** Start of RECORDS FOR THIS EXERCISE **

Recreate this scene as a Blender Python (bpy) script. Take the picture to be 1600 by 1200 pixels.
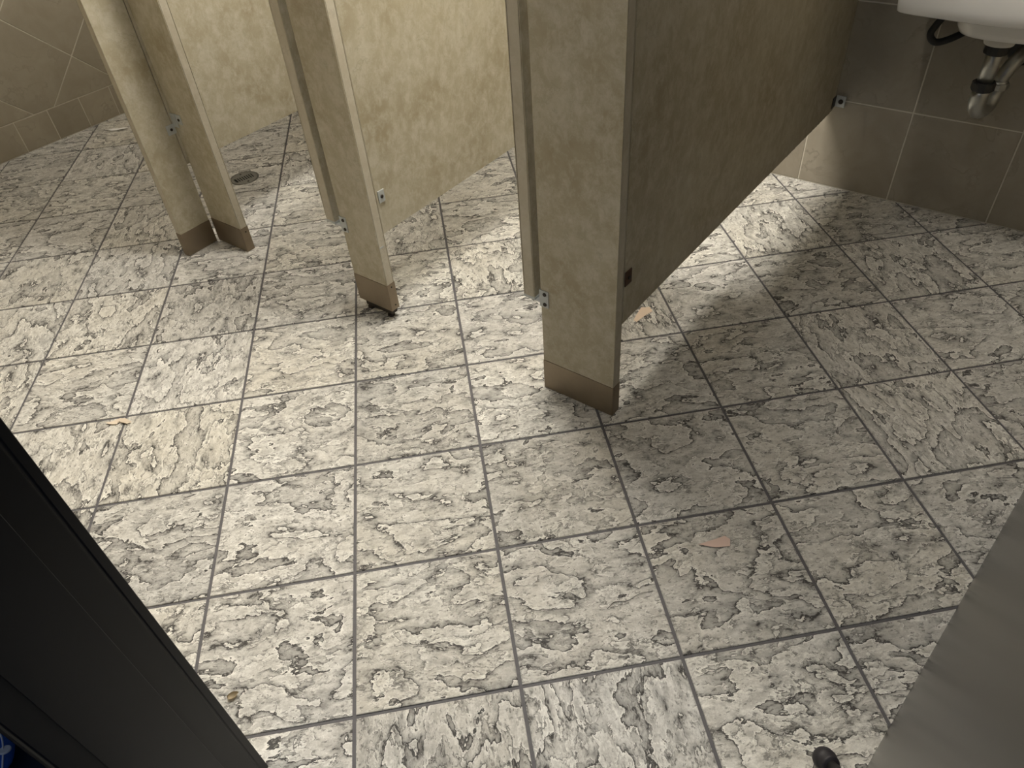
import bpy, bmesh, math, random
from mathutils import Matrix, Vector

# ------------------------------------------------------------------ reset
for o in list(bpy.data.objects):
    bpy.data.objects.remove(o, do_unlink=True)
random.seed(7)
SC = bpy.context.scene
COL = SC.collection

# ------------------------------------------------------------------ camera
# room axes: x along the sink wall (right +), y towards the sink wall, z up (metres)
cam_d = bpy.data.cameras.new('camera')
cam = bpy.data.objects.new('camera', cam_d)
COL.objects.link(cam)
R = ((0.80565621, -0.3622485, 0.46871536), (0.58880482, 0.57653028, -0.56649953), (-0.065015, 0.73238573, 0.67777887))
CP = (0.69181638, -0.2562055, 1.44445778)
cam.matrix_world = Matrix(((R[0][0], R[0][1], R[0][2], CP[0]), (R[1][0], R[1][1], R[1][2], CP[1]),
                           (R[2][0], R[2][1], R[2][2], CP[2]), (0, 0, 0, 1)))
cam_d.sensor_fit = 'HORIZONTAL'
cam_d.sensor_width = 36.0
cam_d.lens = 36.0 * 1143.09 / 1600.0
cam_d.clip_start = 0.02
cam_d.clip_end = 50
SC.camera = cam

# ------------------------------------------------------------------ world, exposure, lamp settings
w = bpy.data.worlds.new('world')
SC.world = w
w.use_nodes = True
w.node_tree.nodes['Background'].inputs[0].default_value = (0.30, 0.38, 0.55, 1)
w.node_tree.nodes['Background'].inputs[1].default_value = 0.22
SC.view_settings.view_transform = 'Standard'
SC.view_settings.look = 'None'
SC.view_settings.gamma = 1.0
SC.view_settings.use_curve_mapping = False
SC.view_settings.exposure = 0.22
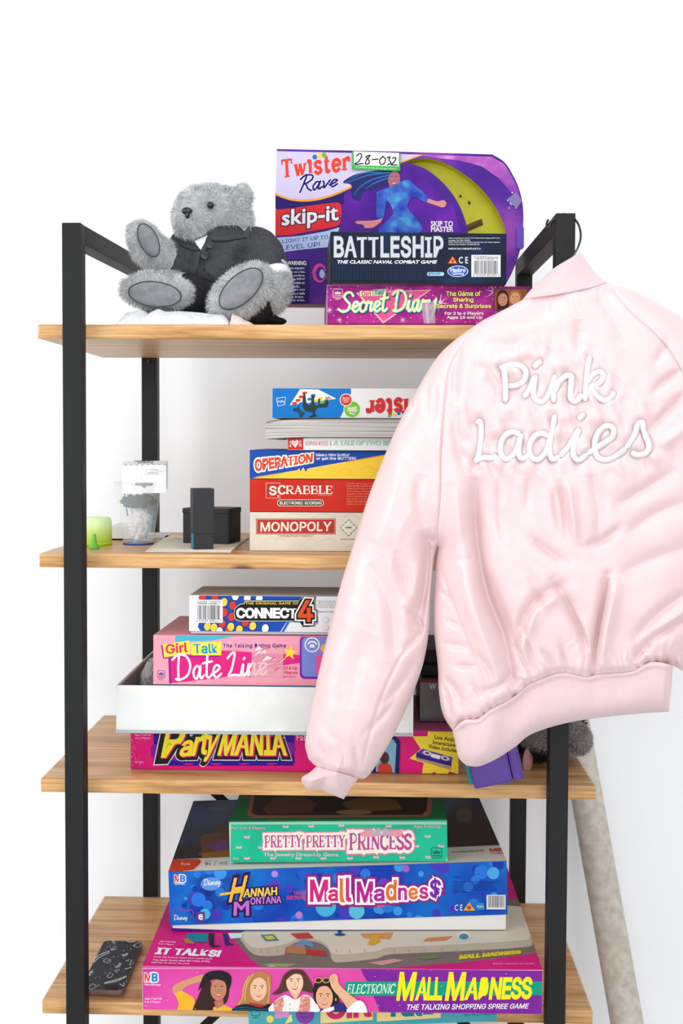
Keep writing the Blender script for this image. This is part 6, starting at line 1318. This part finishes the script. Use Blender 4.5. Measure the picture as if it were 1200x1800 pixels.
dgs = bpy.context.evaluated_depsgraph_get()
from mathutils.bvhtree import BVHTree
def bvh(o): return BVHTree.FromPolygons([v.co[:] for v in o.data.vertices], [p.vertices[:] for p in o.data.polygons])
SB = bvh(suit)
def on_suit(x, y, lift=0.001):
    p = bI(x, y, 0.0); d = (p-CAM).normalized(); h = SB.ray_cast(CAM, d)
    return (h[0]-d*lift, h[1]) if h[0] is not None else (bI(x, y, 0.12), Vector((0, -1, 0)))
def patch(mb, pts, mat, th=0.0022, n=5):
    """A small cloth piece laid on the suit."""
    c = (sum(p[0] for p in pts)/len(pts), sum(p[1] for p in pts)/len(pts)); q = smooth_pts(pts+[pts[0]], n)[:-1] if n > 1 else pts; V = []; F = []; rings = (0.0, 0.35, 0.7, 1.0)
    for s in rings[1:]:
        for p in q: V.append(on_suit(c[0]+(p[0]-c[0])*s, c[1]+(p[1]-c[1])*s, th*(1.15-0.5*s*s))[0])
    V.append(on_suit(c[0], c[1], th*1.15)[0]); k = len(q); ci = len(V)-1
    for j in range(k): F.append((ci, j, (j+1) % k))
    for i in range(2):
        for j in range(k): F.append((i*k+j, (i+1)*k+j, (i+1)*k+(j+1) % k, i*k+(j+1) % k))
    V2 = [on_suit(c[0]+(p[0]-c[0]), c[1]+(p[1]-c[1]), -0.002)[0] for p in q]; b = len(V); V += V2
    for j in range(k): F.append((2*k+j, b+j, b+(j+1) % k, 2*k+(j+1) % k))
    mb.add(V, F, mat, True)
m = MB(); patch(m, [(470, 612), (545, 580), (556, 604), (522, 662), (500, 655)], LINEN, 0.003); m.link('shirt_front', bear, 'white shirt front')
m = MB(); patch(m, [(552, 575), (640, 578), (740, 570), (792, 590), (720, 600), (640, 612), (560, 606)], SUIT, 0.006); patch(m, [(385, 618), (430, 622), (500, 660), (470, 668), (400, 640)], SUIT, 0.005); patch(m, [(545, 585), (575, 600), (560, 640), (525, 690), (510, 668)], SUIT, 0.004); m.link('collar', bear)
m = MB(); t = on_suit(775, 590)[0]; m.hexa([t+Vector(p) for p in ((-0.012, -0.004, -0.004), (0.006, -0.004, -0.006), (0.006, 0.004, -0.006), (-0.012, 0.004, -0.004), (0.003, -0.003, 0.017), (0.006, -0.003, 0.019), (0.006, 0.003, 0.019), (0.003, 0.003, 0.017))], SUIT, 0.001); m.link('lapel_point', bear)
m = MB(); patch(m, [(500, 660), (512, 664), (492, 760), (470, 826), (560, 852), (625, 868), (622, 856), (560, 838), (484, 816), (506, 740)], noisy('suit_hem', (40, 41, 44), (48, 49, 52), 200, 0.8), 0.0022, 1); m.link('jacket_hem', suit)
for (x, y) in ((562, 636), (533, 699)):
    p, nr = on_suit(x, y, 0.003); q = nr.to_track_quat('Z', 'Y').to_matrix(); m = MB()
    m.lathe(p, [(0, 0), (0.0058, 0), (0.0066, 0.001), (0.0064, 0.0024), (0.0045, 0.0016), (0, 0.0014)], col(26, 26, 28, rough=0.3, spec=0.5), 24, q)
    for i in range(4): m.ball(Vector(p)+q @ Vector((0.0017*math.cos(i*PI/2+0.8), 0.0017*math.sin(i*PI/2+0.8), 0.0016)), 0.0007, col(90, 90, 92), 6, 4)
    m.link('button', suit)
m = MB(); a_, b_ = bI(930, 812, 0.146), bI(950, 860, 0.138); m.tube([a_.lerp(b_, t) for t in (0, 0.4, 0.8, 1)], [0.030, 0.0315, 0.0305, 0.028], LINEN, 20); m.link('shirt_cuff', bear, 'white shirt cuff')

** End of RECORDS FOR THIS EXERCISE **

WHAT TO PRODUCE — Can you restate all the records above word for word while dropping the pictures?

ANSWER TO THIS PROBLEM —
Recreate this scene as a Blender Python (bpy) script. Take the picture to be 1600 by 1200 pixels.
import bpy, bmesh, math, random
from mathutils import Matrix, Vector

# ------------------------------------------------------------------ reset
for o in list(bpy.data.objects):
    bpy.data.objects.remove(o, do_unlink=True)
random.seed(7)
SC = bpy.context.scene
COL = SC.collection

# ------------------------------------------------------------------ camera
# room axes: x along the sink wall (right +), y towards the sink wall, z up (metres)
cam_d = bpy.data.cameras.new('camera')
cam = bpy.data.objects.new('camera', cam_d)
COL.objects.link(cam)
R = ((0.80565621, -0.3622485, 0.46871536), (0.58880482, 0.57653028, -0.56649953), (-0.065015, 0.73238573, 0.67777887))
CP = (0.69181638, -0.2562055, 1.44445778)
cam.matrix_world = Matrix(((R[0][0], R[0][1], R[0][2], CP[0]), (R[1][0], R[1][1], R[1][2], CP[1]),
                           (R[2][0], R[2][1], R[2][2], CP[2]), (0, 0, 0, 1)))
cam_d.sensor_fit = 'HORIZONTAL'
cam_d.sensor_width = 36.0
cam_d.lens = 36.0 * 1143.09 / 1600.0
cam_d.clip_start = 0.02
cam_d.clip_end = 50
SC.camera = cam

# ------------------------------------------------------------------ world, exposure, lamp settings
w = bpy.data.worlds.new('world')
SC.world = w
w.use_nodes = True
w.node_tree.nodes['Background'].inputs[0].default_value = (0.30, 0.38, 0.55, 1)
w.node_tree.nodes['Background'].inputs[1].default_value = 0.22
SC.view_settings.view_transform = 'Standard'
SC.view_settings.look = 'None'
SC.view_settings.gamma = 1.0
SC.view_settings.use_curve_mapping = False
SC.view_settings.exposure = 0.22
Keep writing the Blender script for this image. This is part 6, starting at line 1318. This part finishes the script. Use Blender 4.5. Measure the picture as if it were 1200x1800 pixels.
dgs = bpy.context.evaluated_depsgraph_get()
from mathutils.bvhtree import BVHTree
def bvh(o): return BVHTree.FromPolygons([v.co[:] for v in o.data.vertices], [p.vertices[:] for p in o.data.polygons])
SB = bvh(suit)
def on_suit(x, y, lift=0.001):
    p = bI(x, y, 0.0); d = (p-CAM).normalized(); h = SB.ray_cast(CAM, d)
    return (h[0]-d*lift, h[1]) if h[0] is not None else (bI(x, y, 0.12), Vector((0, -1, 0)))
def patch(mb, pts, mat, th=0.0022, n=5):
    """A small cloth piece laid on the suit."""
    c = (sum(p[0] for p in pts)/len(pts), sum(p[1] for p in pts)/len(pts)); q = smooth_pts(pts+[pts[0]], n)[:-1] if n > 1 else pts; V = []; F = []; rings = (0.0, 0.35, 0.7, 1.0)
    for s in rings[1:]:
        for p in q: V.append(on_suit(c[0]+(p[0]-c[0])*s, c[1]+(p[1]-c[1])*s, th*(1.15-0.5*s*s))[0])
    V.append(on_suit(c[0], c[1], th*1.15)[0]); k = len(q); ci = len(V)-1
    for j in range(k): F.append((ci, j, (j+1) % k))
    for i in range(2):
        for j in range(k): F.append((i*k+j, (i+1)*k+j, (i+1)*k+(j+1) % k, i*k+(j+1) % k))
    V2 = [on_suit(c[0]+(p[0]-c[0]), c[1]+(p[1]-c[1]), -0.002)[0] for p in q]; b = len(V); V += V2
    for j in range(k): F.append((2*k+j, b+j, b+(j+1) % k, 2*k+(j+1) % k))
    mb.add(V, F, mat, True)
m = MB(); patch(m, [(470, 612), (545, 580), (556, 604), (522, 662), (500, 655)], LINEN, 0.003); m.link('shirt_front', bear, 'white shirt front')
m = MB(); patch(m, [(552, 575), (640, 578), (740, 570), (792, 590), (720, 600), (640, 612), (560, 606)], SUIT, 0.006); patch(m, [(385, 618), (430, 622), (500, 660), (470, 668), (400, 640)], SUIT, 0.005); patch(m, [(545, 585), (575, 600), (560, 640), (525, 690), (510, 668)], SUIT, 0.004); m.link('collar', bear)
m = MB(); t = on_suit(775, 590)[0]; m.hexa([t+Vector(p) for p in ((-0.012, -0.004, -0.004), (0.006, -0.004, -0.006), (0.006, 0.004, -0.006), (-0.012, 0.004, -0.004), (0.003, -0.003, 0.017), (0.006, -0.003, 0.019), (0.006, 0.003, 0.019), (0.003, 0.003, 0.017))], SUIT, 0.001); m.link('lapel_point', bear)
m = MB(); patch(m, [(500, 660), (512, 664), (492, 760), (470, 826), (560, 852), (625, 868), (622, 856), (560, 838), (484, 816), (506, 740)], noisy('suit_hem', (40, 41, 44), (48, 49, 52), 200, 0.8), 0.0022, 1); m.link('jacket_hem', suit)
for (x, y) in ((562, 636), (533, 699)):
    p, nr = on_suit(x, y, 0.003); q = nr.to_track_quat('Z', 'Y').to_matrix(); m = MB()
    m.lathe(p, [(0, 0), (0.0058, 0), (0.0066, 0.001), (0.0064, 0.0024), (0.0045, 0.0016), (0, 0.0014)], col(26, 26, 28, rough=0.3, spec=0.5), 24, q)
    for i in range(4): m.ball(Vector(p)+q @ Vector((0.0017*math.cos(i*PI/2+0.8), 0.0017*math.sin(i*PI/2+0.8), 0.0016)), 0.0007, col(90, 90, 92), 6, 4)
    m.link('button', suit)
m = MB(); a_, b_ = bI(930, 812, 0.146), bI(950, 860, 0.138); m.tube([a_.lerp(b_, t) for t in (0, 0.4, 0.8, 1)], [0.030, 0.0315, 0.0305, 0.028], LINEN, 20); m.link('shirt_cuff', bear, 'white shirt cuff')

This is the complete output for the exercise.